- [PROBLEM TO WORK ON]: Return the material below in full and exactly.
--- Begin ---
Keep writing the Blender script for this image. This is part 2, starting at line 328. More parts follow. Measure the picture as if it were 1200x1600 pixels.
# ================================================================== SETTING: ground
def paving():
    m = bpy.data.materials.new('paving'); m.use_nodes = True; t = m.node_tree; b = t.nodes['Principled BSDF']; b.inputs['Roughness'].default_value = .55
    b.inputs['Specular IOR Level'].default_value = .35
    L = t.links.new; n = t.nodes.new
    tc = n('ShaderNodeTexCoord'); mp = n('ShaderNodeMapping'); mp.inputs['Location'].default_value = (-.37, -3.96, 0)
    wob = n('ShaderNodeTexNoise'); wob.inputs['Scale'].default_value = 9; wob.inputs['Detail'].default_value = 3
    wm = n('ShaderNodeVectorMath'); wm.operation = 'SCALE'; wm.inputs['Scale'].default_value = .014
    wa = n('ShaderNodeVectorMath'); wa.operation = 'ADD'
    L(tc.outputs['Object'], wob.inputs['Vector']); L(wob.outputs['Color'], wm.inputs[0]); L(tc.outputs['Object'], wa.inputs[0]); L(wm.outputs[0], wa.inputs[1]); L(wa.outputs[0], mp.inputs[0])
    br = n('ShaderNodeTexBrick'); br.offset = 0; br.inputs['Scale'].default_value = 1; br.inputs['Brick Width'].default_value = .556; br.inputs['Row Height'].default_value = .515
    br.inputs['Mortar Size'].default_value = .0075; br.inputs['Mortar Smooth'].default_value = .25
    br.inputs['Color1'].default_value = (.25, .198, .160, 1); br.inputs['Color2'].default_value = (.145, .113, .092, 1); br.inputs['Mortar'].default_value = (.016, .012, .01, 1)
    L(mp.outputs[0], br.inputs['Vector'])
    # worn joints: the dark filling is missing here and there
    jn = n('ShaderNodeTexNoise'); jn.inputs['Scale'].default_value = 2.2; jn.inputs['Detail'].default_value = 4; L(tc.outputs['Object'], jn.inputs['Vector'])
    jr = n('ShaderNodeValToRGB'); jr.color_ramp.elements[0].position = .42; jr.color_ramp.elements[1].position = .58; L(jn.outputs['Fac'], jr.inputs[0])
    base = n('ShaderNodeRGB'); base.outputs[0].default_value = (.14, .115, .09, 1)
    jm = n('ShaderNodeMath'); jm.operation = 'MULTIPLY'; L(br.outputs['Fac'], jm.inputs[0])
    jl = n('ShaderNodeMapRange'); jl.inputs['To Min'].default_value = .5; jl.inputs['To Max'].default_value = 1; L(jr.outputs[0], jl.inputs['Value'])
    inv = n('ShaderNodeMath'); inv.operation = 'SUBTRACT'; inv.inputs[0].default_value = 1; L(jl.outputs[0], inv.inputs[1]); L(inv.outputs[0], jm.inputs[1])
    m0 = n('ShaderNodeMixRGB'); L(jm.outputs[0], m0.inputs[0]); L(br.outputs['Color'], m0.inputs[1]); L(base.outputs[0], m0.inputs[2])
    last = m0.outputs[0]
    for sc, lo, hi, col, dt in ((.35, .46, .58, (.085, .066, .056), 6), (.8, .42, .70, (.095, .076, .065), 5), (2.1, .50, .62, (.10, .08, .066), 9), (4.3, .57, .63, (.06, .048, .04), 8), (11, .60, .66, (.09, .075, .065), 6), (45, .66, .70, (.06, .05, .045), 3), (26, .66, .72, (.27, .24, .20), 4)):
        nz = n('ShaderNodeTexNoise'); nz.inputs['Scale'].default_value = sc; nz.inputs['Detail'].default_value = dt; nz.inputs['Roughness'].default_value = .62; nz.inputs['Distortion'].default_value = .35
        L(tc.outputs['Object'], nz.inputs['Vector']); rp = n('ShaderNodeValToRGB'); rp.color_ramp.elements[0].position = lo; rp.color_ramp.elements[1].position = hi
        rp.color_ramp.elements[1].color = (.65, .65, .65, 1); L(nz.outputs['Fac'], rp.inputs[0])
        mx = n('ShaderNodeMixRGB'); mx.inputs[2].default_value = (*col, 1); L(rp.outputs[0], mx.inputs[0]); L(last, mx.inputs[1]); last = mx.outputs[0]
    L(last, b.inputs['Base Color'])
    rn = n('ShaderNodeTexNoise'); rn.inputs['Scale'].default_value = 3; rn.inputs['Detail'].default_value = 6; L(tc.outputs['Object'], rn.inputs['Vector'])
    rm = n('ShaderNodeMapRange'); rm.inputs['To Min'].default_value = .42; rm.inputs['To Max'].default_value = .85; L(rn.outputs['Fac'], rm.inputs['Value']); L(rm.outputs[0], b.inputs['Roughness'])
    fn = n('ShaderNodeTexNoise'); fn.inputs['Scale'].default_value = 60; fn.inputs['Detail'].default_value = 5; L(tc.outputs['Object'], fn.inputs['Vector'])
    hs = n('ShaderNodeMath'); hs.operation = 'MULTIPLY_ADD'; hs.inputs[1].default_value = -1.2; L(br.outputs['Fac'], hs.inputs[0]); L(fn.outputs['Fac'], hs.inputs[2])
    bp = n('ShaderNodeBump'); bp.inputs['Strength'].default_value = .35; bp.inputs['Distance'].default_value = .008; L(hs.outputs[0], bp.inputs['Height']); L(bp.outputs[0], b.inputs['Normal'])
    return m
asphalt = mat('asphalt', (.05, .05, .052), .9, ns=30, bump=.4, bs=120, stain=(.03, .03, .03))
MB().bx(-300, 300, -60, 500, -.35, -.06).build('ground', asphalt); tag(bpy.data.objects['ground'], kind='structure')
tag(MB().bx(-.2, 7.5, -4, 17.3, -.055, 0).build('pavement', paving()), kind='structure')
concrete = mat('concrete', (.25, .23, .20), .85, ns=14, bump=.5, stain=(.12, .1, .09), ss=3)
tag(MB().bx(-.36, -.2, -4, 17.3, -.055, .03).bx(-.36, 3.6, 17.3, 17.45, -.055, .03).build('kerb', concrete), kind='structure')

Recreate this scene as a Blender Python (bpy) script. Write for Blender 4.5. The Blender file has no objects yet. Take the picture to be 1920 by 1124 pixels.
--- End ---
- [COMPLETED TASK]:
Keep writing the Blender script for this image. This is part 2, starting at line 328. More parts follow. Measure the picture as if it were 1200x1600 pixels.
# ================================================================== SETTING: ground
def paving():
    m = bpy.data.materials.new('paving'); m.use_nodes = True; t = m.node_tree; b = t.nodes['Principled BSDF']; b.inputs['Roughness'].default_value = .55
    b.inputs['Specular IOR Level'].default_value = .35
    L = t.links.new; n = t.nodes.new
    tc = n('ShaderNodeTexCoord'); mp = n('ShaderNodeMapping'); mp.inputs['Location'].default_value = (-.37, -3.96, 0)
    wob = n('ShaderNodeTexNoise'); wob.inputs['Scale'].default_value = 9; wob.inputs['Detail'].default_value = 3
    wm = n('ShaderNodeVectorMath'); wm.operation = 'SCALE'; wm.inputs['Scale'].default_value = .014
    wa = n('ShaderNodeVectorMath'); wa.operation = 'ADD'
    L(tc.outputs['Object'], wob.inputs['Vector']); L(wob.outputs['Color'], wm.inputs[0]); L(tc.outputs['Object'], wa.inputs[0]); L(wm.outputs[0], wa.inputs[1]); L(wa.outputs[0], mp.inputs[0])
    br = n('ShaderNodeTexBrick'); br.offset = 0; br.inputs['Scale'].default_value = 1; br.inputs['Brick Width'].default_value = .556; br.inputs['Row Height'].default_value = .515
    br.inputs['Mortar Size'].default_value = .0075; br.inputs['Mortar Smooth'].default_value = .25
    br.inputs['Color1'].default_value = (.25, .198, .160, 1); br.inputs['Color2'].default_value = (.145, .113, .092, 1); br.inputs['Mortar'].default_value = (.016, .012, .01, 1)
    L(mp.outputs[0], br.inputs['Vector'])
    # worn joints: the dark filling is missing here and there
    jn = n('ShaderNodeTexNoise'); jn.inputs['Scale'].default_value = 2.2; jn.inputs['Detail'].default_value = 4; L(tc.outputs['Object'], jn.inputs['Vector'])
    jr = n('ShaderNodeValToRGB'); jr.color_ramp.elements[0].position = .42; jr.color_ramp.elements[1].position = .58; L(jn.outputs['Fac'], jr.inputs[0])
    base = n('ShaderNodeRGB'); base.outputs[0].default_value = (.14, .115, .09, 1)
    jm = n('ShaderNodeMath'); jm.operation = 'MULTIPLY'; L(br.outputs['Fac'], jm.inputs[0])
    jl = n('ShaderNodeMapRange'); jl.inputs['To Min'].default_value = .5; jl.inputs['To Max'].default_value = 1; L(jr.outputs[0], jl.inputs['Value'])
    inv = n('ShaderNodeMath'); inv.operation = 'SUBTRACT'; inv.inputs[0].default_value = 1; L(jl.outputs[0], inv.inputs[1]); L(inv.outputs[0], jm.inputs[1])
    m0 = n('ShaderNodeMixRGB'); L(jm.outputs[0], m0.inputs[0]); L(br.outputs['Color'], m0.inputs[1]); L(base.outputs[0], m0.inputs[2])
    last = m0.outputs[0]
    for sc, lo, hi, col, dt in ((.35, .46, .58, (.085, .066, .056), 6), (.8, .42, .70, (.095, .076, .065), 5), (2.1, .50, .62, (.10, .08, .066), 9), (4.3, .57, .63, (.06, .048, .04), 8), (11, .60, .66, (.09, .075, .065), 6), (45, .66, .70, (.06, .05, .045), 3), (26, .66, .72, (.27, .24, .20), 4)):
        nz = n('ShaderNodeTexNoise'); nz.inputs['Scale'].default_value = sc; nz.inputs['Detail'].default_value = dt; nz.inputs['Roughness'].default_value = .62; nz.inputs['Distortion'].default_value = .35
        L(tc.outputs['Object'], nz.inputs['Vector']); rp = n('ShaderNodeValToRGB'); rp.color_ramp.elements[0].position = lo; rp.color_ramp.elements[1].position = hi
        rp.color_ramp.elements[1].color = (.65, .65, .65, 1); L(nz.outputs['Fac'], rp.inputs[0])
        mx = n('ShaderNodeMixRGB'); mx.inputs[2].default_value = (*col, 1); L(rp.outputs[0], mx.inputs[0]); L(last, mx.inputs[1]); last = mx.outputs[0]
    L(last, b.inputs['Base Color'])
    rn = n('ShaderNodeTexNoise'); rn.inputs['Scale'].default_value = 3; rn.inputs['Detail'].default_value = 6; L(tc.outputs['Object'], rn.inputs['Vector'])
    rm = n('ShaderNodeMapRange'); rm.inputs['To Min'].default_value = .42; rm.inputs['To Max'].default_value = .85; L(rn.outputs['Fac'], rm.inputs['Value']); L(rm.outputs[0], b.inputs['Roughness'])
    fn = n('ShaderNodeTexNoise'); fn.inputs['Scale'].default_value = 60; fn.inputs['Detail'].default_value = 5; L(tc.outputs['Object'], fn.inputs['Vector'])
    hs = n('ShaderNodeMath'); hs.operation = 'MULTIPLY_ADD'; hs.inputs[1].default_value = -1.2; L(br.outputs['Fac'], hs.inputs[0]); L(fn.outputs['Fac'], hs.inputs[2])
    bp = n('ShaderNodeBump'); bp.inputs['Strength'].default_value = .35; bp.inputs['Distance'].default_value = .008; L(hs.outputs[0], bp.inputs['Height']); L(bp.outputs[0], b.inputs['Normal'])
    return m
asphalt = mat('asphalt', (.05, .05, .052), .9, ns=30, bump=.4, bs=120, stain=(.03, .03, .03))
MB().bx(-300, 300, -60, 500, -.35, -.06).build('ground', asphalt); tag(bpy.data.objects['ground'], kind='structure')
tag(MB().bx(-.2, 7.5, -4, 17.3, -.055, 0).build('pavement', paving()), kind='structure')
concrete = mat('concrete', (.25, .23, .20), .85, ns=14, bump=.5, stain=(.12, .1, .09), ss=3)
tag(MB().bx(-.36, -.2, -4, 17.3, -.055, .03).bx(-.36, 3.6, 17.3, 17.45, -.055, .03).build('kerb', concrete), kind='structure')

Recreate this scene as a Blender Python (bpy) script. Write for Blender 4.5. The Blender file has no objects yet. Take the picture to be 1920 by 1124 pixels.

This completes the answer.